Below is a listing; write it out exactly and drop any images from it.
— START —
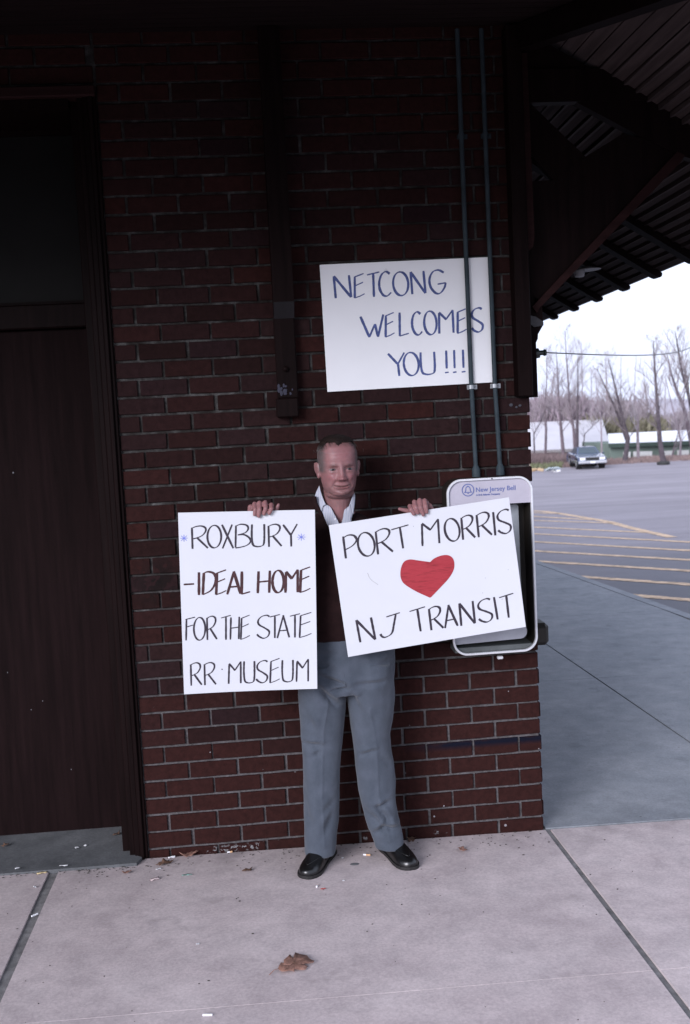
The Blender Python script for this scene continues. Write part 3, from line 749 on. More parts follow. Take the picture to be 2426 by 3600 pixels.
pmsign = poster([Z6(35, 232), Z6(1415, 17), Z6(1546, 1012), Z6(187, 1250)], YP, 'tilted white poster with a red heart between PORT MORRIS and NJ TRANSIT',
  [(pm[:4], INKB, pen(.0085, .0034, 26), 'lettering'), (pm[4:], INKB, pen(.0085, .0034, 26), 'lettering'), (nj[:2], INKB, pen(.0088, .0034, 26), 'lettering'), (nj[2:], INKB, pen(.0088, .0034, 26), 'lettering')], INKB, None)
hp = sm([(790, 543), (815, 512), (845, 486), (900, 464), (950, 462), (985, 485), (998, 530), (990, 580), (955, 640), (890, 712), (835, 770), (815, 788), (790, 780), (700, 738), (620, 688), (592, 650), (584, 605), (592, 550), (615, 510), (655, 495), (705, 500), (750, 518), (790, 543)], 5)
bm = newbm(); vs_ = [bm.verts.new(aty(*Z6(*p), YP-.0009)) for p in hp[:-1]]; fc_ = bm.faces.new(vs_); bmesh.ops.triangulate(bm, faces=[fc_]); bmesh.ops.subdivide_edges(bm, edges=list(bm.edges), cuts=3, use_grid_fill=True); done(bm, 'heart', HEART, pmsign)
bm = newbm(); ribbon(bm, [aty(*Z6(*p), YP) for p in sm([(333, 598), (345, 630), (365, 655), (415, 690)])], YP-.0008, lambda d: .0011, 3); done(bm, 'pencil_mark', simple('pencil', (.2, .2, .18), .7), pmsign)
bm = newbm()
for p in ((683, 240), (1235, 637), (1215, 752), (1408, 572), (1363, 800)):
    c = aty(*Z6(*p), YP-.001); ellip(bm, c, (.0014, .0003, .001), seg=8, rg=5)
done(bm, 'ink_dots', INKB, pmsign)
# the poster on the wall
def Z7(x, y): return (1050+x/1.96, 850+y/1.96)
def t7(ch, a, b, c): return (ch, Z7(*a), Z7(*b), Z7(*c))
n1 = [t7(*q) for q in [('N', (238, 235), (246, 390), (358, 228)), ('E', (378, 222), (385, 388), (455, 219)), ('T', (470, 212), (476, 382), (556, 207)), ('C', (548, 208), (556, 376), (635, 203)), ('O', (645, 210), (657, 373), (749, 206)), ('N', (768, 205), (775, 362), (870, 201)), ('G', (893, 198), (905, 360), (1007, 194))]]
n2 = [t7(*q) for q in [('W', (425, 508), (430, 660), (583, 500)), ('E', (593, 490), (598, 657), (662, 487)), ('L', (690, 488), (693, 650), (757, 486)), ('C', (773, 485), (785, 643), (845, 482)), ('O', (860, 480), (870, 642), (945, 477)), ('M', (960, 475), (967, 633), (1068, 471)), ('E', (1088, 465), (1094, 632), (1158, 460)), ('S', (1183, 458), (1195, 624), (1262, 455))]]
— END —
| Response to this task |
The Blender Python script for this scene continues. Write part 3, from line 749 on. More parts follow. Take the picture to be 2426 by 3600 pixels.
pmsign = poster([Z6(35, 232), Z6(1415, 17), Z6(1546, 1012), Z6(187, 1250)], YP, 'tilted white poster with a red heart between PORT MORRIS and NJ TRANSIT',
  [(pm[:4], INKB, pen(.0085, .0034, 26), 'lettering'), (pm[4:], INKB, pen(.0085, .0034, 26), 'lettering'), (nj[:2], INKB, pen(.0088, .0034, 26), 'lettering'), (nj[2:], INKB, pen(.0088, .0034, 26), 'lettering')], INKB, None)
hp = sm([(790, 543), (815, 512), (845, 486), (900, 464), (950, 462), (985, 485), (998, 530), (990, 580), (955, 640), (890, 712), (835, 770), (815, 788), (790, 780), (700, 738), (620, 688), (592, 650), (584, 605), (592, 550), (615, 510), (655, 495), (705, 500), (750, 518), (790, 543)], 5)
bm = newbm(); vs_ = [bm.verts.new(aty(*Z6(*p), YP-.0009)) for p in hp[:-1]]; fc_ = bm.faces.new(vs_); bmesh.ops.triangulate(bm, faces=[fc_]); bmesh.ops.subdivide_edges(bm, edges=list(bm.edges), cuts=3, use_grid_fill=True); done(bm, 'heart', HEART, pmsign)
bm = newbm(); ribbon(bm, [aty(*Z6(*p), YP) for p in sm([(333, 598), (345, 630), (365, 655), (415, 690)])], YP-.0008, lambda d: .0011, 3); done(bm, 'pencil_mark', simple('pencil', (.2, .2, .18), .7), pmsign)
bm = newbm()
for p in ((683, 240), (1235, 637), (1215, 752), (1408, 572), (1363, 800)):
    c = aty(*Z6(*p), YP-.001); ellip(bm, c, (.0014, .0003, .001), seg=8, rg=5)
done(bm, 'ink_dots', INKB, pmsign)
# the poster on the wall
def Z7(x, y): return (1050+x/1.96, 850+y/1.96)
def t7(ch, a, b, c): return (ch, Z7(*a), Z7(*b), Z7(*c))
n1 = [t7(*q) for q in [('N', (238, 235), (246, 390), (358, 228)), ('E', (378, 222), (385, 388), (455, 219)), ('T', (470, 212), (476, 382), (556, 207)), ('C', (548, 208), (556, 376), (635, 203)), ('O', (645, 210), (657, 373), (749, 206)), ('N', (768, 205), (775, 362), (870, 201)), ('G', (893, 198), (905, 360), (1007, 194))]]
n2 = [t7(*q) for q in [('W', (425, 508), (430, 660), (583, 500)), ('E', (593, 490), (598, 657), (662, 487)), ('L', (690, 488), (693, 650), (757, 486)), ('C', (773, 485), (785, 643), (845, 482)), ('O', (860, 480), (870, 642), (945, 477)), ('M', (960, 475), (967, 633), (1068, 471)), ('E', (1088, 465), (1094, 632), (1158, 460)), ('S', (1183, 458), (1195, 624), (1262, 455))]]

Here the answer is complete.